Given exercise: Repeat every line below exactly as it reads.

[Material start]

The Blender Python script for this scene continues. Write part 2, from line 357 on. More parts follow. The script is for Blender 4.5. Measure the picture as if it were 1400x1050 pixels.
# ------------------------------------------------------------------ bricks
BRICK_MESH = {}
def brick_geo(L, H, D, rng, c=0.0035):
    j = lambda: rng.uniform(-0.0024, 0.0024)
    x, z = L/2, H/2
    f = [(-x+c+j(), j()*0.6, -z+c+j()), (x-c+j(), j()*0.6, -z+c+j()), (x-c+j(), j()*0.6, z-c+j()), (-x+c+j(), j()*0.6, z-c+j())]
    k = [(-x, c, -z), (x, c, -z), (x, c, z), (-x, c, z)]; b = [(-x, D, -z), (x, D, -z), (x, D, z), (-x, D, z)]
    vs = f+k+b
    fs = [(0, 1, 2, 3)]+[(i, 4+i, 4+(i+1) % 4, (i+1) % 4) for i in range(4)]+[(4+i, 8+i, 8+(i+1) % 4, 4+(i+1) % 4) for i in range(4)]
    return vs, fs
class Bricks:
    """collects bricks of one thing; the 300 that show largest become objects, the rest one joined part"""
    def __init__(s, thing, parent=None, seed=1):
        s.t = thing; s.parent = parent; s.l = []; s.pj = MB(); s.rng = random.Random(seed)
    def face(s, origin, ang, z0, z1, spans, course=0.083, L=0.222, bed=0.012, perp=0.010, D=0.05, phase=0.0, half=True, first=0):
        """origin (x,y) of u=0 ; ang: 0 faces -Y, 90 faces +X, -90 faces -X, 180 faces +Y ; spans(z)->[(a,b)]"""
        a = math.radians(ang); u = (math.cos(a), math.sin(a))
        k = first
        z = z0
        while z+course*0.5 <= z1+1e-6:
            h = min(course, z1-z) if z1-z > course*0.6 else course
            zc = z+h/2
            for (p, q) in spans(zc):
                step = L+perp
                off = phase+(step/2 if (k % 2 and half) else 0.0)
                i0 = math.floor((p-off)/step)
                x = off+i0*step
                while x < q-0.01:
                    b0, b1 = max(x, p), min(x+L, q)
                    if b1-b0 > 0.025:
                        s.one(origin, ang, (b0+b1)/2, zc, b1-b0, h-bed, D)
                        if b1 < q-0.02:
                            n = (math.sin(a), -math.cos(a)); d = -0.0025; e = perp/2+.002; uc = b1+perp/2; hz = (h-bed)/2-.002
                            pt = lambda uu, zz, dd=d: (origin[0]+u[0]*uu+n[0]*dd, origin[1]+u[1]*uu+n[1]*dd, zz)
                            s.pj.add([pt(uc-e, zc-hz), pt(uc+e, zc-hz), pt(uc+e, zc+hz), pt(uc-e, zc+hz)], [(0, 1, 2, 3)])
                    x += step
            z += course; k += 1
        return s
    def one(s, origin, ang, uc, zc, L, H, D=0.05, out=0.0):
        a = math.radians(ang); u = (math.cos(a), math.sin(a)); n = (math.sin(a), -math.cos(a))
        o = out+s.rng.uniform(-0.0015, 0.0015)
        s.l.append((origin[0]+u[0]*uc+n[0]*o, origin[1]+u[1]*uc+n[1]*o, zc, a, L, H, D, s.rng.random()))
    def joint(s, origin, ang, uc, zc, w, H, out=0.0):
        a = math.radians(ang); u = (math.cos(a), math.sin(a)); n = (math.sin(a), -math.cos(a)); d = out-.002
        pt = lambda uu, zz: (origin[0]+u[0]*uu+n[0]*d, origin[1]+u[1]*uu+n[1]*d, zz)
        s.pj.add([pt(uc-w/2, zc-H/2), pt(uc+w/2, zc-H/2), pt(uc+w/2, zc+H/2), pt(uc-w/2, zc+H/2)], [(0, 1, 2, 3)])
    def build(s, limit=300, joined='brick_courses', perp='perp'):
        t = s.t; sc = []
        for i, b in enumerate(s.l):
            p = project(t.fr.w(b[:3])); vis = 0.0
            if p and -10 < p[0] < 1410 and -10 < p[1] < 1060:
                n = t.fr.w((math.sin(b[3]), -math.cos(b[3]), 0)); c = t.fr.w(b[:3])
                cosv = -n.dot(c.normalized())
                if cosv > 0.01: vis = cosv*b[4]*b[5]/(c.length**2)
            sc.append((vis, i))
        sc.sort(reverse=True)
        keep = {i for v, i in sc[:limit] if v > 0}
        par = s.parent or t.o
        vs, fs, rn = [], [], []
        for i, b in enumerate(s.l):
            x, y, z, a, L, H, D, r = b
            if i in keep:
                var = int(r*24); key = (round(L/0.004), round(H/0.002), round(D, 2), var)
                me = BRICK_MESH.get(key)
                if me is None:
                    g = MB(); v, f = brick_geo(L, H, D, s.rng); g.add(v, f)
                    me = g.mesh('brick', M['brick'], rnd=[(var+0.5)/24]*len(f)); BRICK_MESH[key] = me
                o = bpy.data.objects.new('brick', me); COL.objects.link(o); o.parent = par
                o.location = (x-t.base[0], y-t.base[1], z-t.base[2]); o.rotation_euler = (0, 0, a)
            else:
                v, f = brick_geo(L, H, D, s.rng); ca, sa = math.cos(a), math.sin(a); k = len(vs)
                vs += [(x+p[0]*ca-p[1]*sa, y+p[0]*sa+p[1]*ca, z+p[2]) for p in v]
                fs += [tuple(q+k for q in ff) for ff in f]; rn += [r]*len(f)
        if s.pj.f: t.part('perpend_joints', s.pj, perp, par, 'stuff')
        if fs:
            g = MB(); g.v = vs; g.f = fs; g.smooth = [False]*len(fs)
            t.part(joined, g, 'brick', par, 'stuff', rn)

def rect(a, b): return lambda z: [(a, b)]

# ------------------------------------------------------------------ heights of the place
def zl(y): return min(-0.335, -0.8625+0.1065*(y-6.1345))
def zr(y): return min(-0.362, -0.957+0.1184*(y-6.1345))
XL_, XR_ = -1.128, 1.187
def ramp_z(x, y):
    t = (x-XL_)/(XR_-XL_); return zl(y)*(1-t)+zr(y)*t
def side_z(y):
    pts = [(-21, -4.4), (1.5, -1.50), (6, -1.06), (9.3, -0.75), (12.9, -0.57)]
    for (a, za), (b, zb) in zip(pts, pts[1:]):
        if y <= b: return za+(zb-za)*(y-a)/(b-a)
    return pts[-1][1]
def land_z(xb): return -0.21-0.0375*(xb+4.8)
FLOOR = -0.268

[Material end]

Completed task:
The Blender Python script for this scene continues. Write part 2, from line 357 on. More parts follow. The script is for Blender 4.5. Measure the picture as if it were 1400x1050 pixels.
# ------------------------------------------------------------------ bricks
BRICK_MESH = {}
def brick_geo(L, H, D, rng, c=0.0035):
    j = lambda: rng.uniform(-0.0024, 0.0024)
    x, z = L/2, H/2
    f = [(-x+c+j(), j()*0.6, -z+c+j()), (x-c+j(), j()*0.6, -z+c+j()), (x-c+j(), j()*0.6, z-c+j()), (-x+c+j(), j()*0.6, z-c+j())]
    k = [(-x, c, -z), (x, c, -z), (x, c, z), (-x, c, z)]; b = [(-x, D, -z), (x, D, -z), (x, D, z), (-x, D, z)]
    vs = f+k+b
    fs = [(0, 1, 2, 3)]+[(i, 4+i, 4+(i+1) % 4, (i+1) % 4) for i in range(4)]+[(4+i, 8+i, 8+(i+1) % 4, 4+(i+1) % 4) for i in range(4)]
    return vs, fs
class Bricks:
    """collects bricks of one thing; the 300 that show largest become objects, the rest one joined part"""
    def __init__(s, thing, parent=None, seed=1):
        s.t = thing; s.parent = parent; s.l = []; s.pj = MB(); s.rng = random.Random(seed)
    def face(s, origin, ang, z0, z1, spans, course=0.083, L=0.222, bed=0.012, perp=0.010, D=0.05, phase=0.0, half=True, first=0):
        """origin (x,y) of u=0 ; ang: 0 faces -Y, 90 faces +X, -90 faces -X, 180 faces +Y ; spans(z)->[(a,b)]"""
        a = math.radians(ang); u = (math.cos(a), math.sin(a))
        k = first
        z = z0
        while z+course*0.5 <= z1+1e-6:
            h = min(course, z1-z) if z1-z > course*0.6 else course
            zc = z+h/2
            for (p, q) in spans(zc):
                step = L+perp
                off = phase+(step/2 if (k % 2 and half) else 0.0)
                i0 = math.floor((p-off)/step)
                x = off+i0*step
                while x < q-0.01:
                    b0, b1 = max(x, p), min(x+L, q)
                    if b1-b0 > 0.025:
                        s.one(origin, ang, (b0+b1)/2, zc, b1-b0, h-bed, D)
                        if b1 < q-0.02:
                            n = (math.sin(a), -math.cos(a)); d = -0.0025; e = perp/2+.002; uc = b1+perp/2; hz = (h-bed)/2-.002
                            pt = lambda uu, zz, dd=d: (origin[0]+u[0]*uu+n[0]*dd, origin[1]+u[1]*uu+n[1]*dd, zz)
                            s.pj.add([pt(uc-e, zc-hz), pt(uc+e, zc-hz), pt(uc+e, zc+hz), pt(uc-e, zc+hz)], [(0, 1, 2, 3)])
                    x += step
            z += course; k += 1
        return s
    def one(s, origin, ang, uc, zc, L, H, D=0.05, out=0.0):
        a = math.radians(ang); u = (math.cos(a), math.sin(a)); n = (math.sin(a), -math.cos(a))
        o = out+s.rng.uniform(-0.0015, 0.0015)
        s.l.append((origin[0]+u[0]*uc+n[0]*o, origin[1]+u[1]*uc+n[1]*o, zc, a, L, H, D, s.rng.random()))
    def joint(s, origin, ang, uc, zc, w, H, out=0.0):
        a = math.radians(ang); u = (math.cos(a), math.sin(a)); n = (math.sin(a), -math.cos(a)); d = out-.002
        pt = lambda uu, zz: (origin[0]+u[0]*uu+n[0]*d, origin[1]+u[1]*uu+n[1]*d, zz)
        s.pj.add([pt(uc-w/2, zc-H/2), pt(uc+w/2, zc-H/2), pt(uc+w/2, zc+H/2), pt(uc-w/2, zc+H/2)], [(0, 1, 2, 3)])
    def build(s, limit=300, joined='brick_courses', perp='perp'):
        t = s.t; sc = []
        for i, b in enumerate(s.l):
            p = project(t.fr.w(b[:3])); vis = 0.0
            if p and -10 < p[0] < 1410 and -10 < p[1] < 1060:
                n = t.fr.w((math.sin(b[3]), -math.cos(b[3]), 0)); c = t.fr.w(b[:3])
                cosv = -n.dot(c.normalized())
                if cosv > 0.01: vis = cosv*b[4]*b[5]/(c.length**2)
            sc.append((vis, i))
        sc.sort(reverse=True)
        keep = {i for v, i in sc[:limit] if v > 0}
        par = s.parent or t.o
        vs, fs, rn = [], [], []
        for i, b in enumerate(s.l):
            x, y, z, a, L, H, D, r = b
            if i in keep:
                var = int(r*24); key = (round(L/0.004), round(H/0.002), round(D, 2), var)
                me = BRICK_MESH.get(key)
                if me is None:
                    g = MB(); v, f = brick_geo(L, H, D, s.rng); g.add(v, f)
                    me = g.mesh('brick', M['brick'], rnd=[(var+0.5)/24]*len(f)); BRICK_MESH[key] = me
                o = bpy.data.objects.new('brick', me); COL.objects.link(o); o.parent = par
                o.location = (x-t.base[0], y-t.base[1], z-t.base[2]); o.rotation_euler = (0, 0, a)
            else:
                v, f = brick_geo(L, H, D, s.rng); ca, sa = math.cos(a), math.sin(a); k = len(vs)
                vs += [(x+p[0]*ca-p[1]*sa, y+p[0]*sa+p[1]*ca, z+p[2]) for p in v]
                fs += [tuple(q+k for q in ff) for ff in f]; rn += [r]*len(f)
        if s.pj.f: t.part('perpend_joints', s.pj, perp, par, 'stuff')
        if fs:
            g = MB(); g.v = vs; g.f = fs; g.smooth = [False]*len(fs)
            t.part(joined, g, 'brick', par, 'stuff', rn)

def rect(a, b): return lambda z: [(a, b)]

# ------------------------------------------------------------------ heights of the place
def zl(y): return min(-0.335, -0.8625+0.1065*(y-6.1345))
def zr(y): return min(-0.362, -0.957+0.1184*(y-6.1345))
XL_, XR_ = -1.128, 1.187
def ramp_z(x, y):
    t = (x-XL_)/(XR_-XL_); return zl(y)*(1-t)+zr(y)*t
def side_z(y):
    pts = [(-21, -4.4), (1.5, -1.50), (6, -1.06), (9.3, -0.75), (12.9, -0.57)]
    for (a, za), (b, zb) in zip(pts, pts[1:]):
        if y <= b: return za+(zb-za)*(y-a)/(b-a)
    return pts[-1][1]
def land_z(xb): return -0.21-0.0375*(xb+4.8)
FLOOR = -0.268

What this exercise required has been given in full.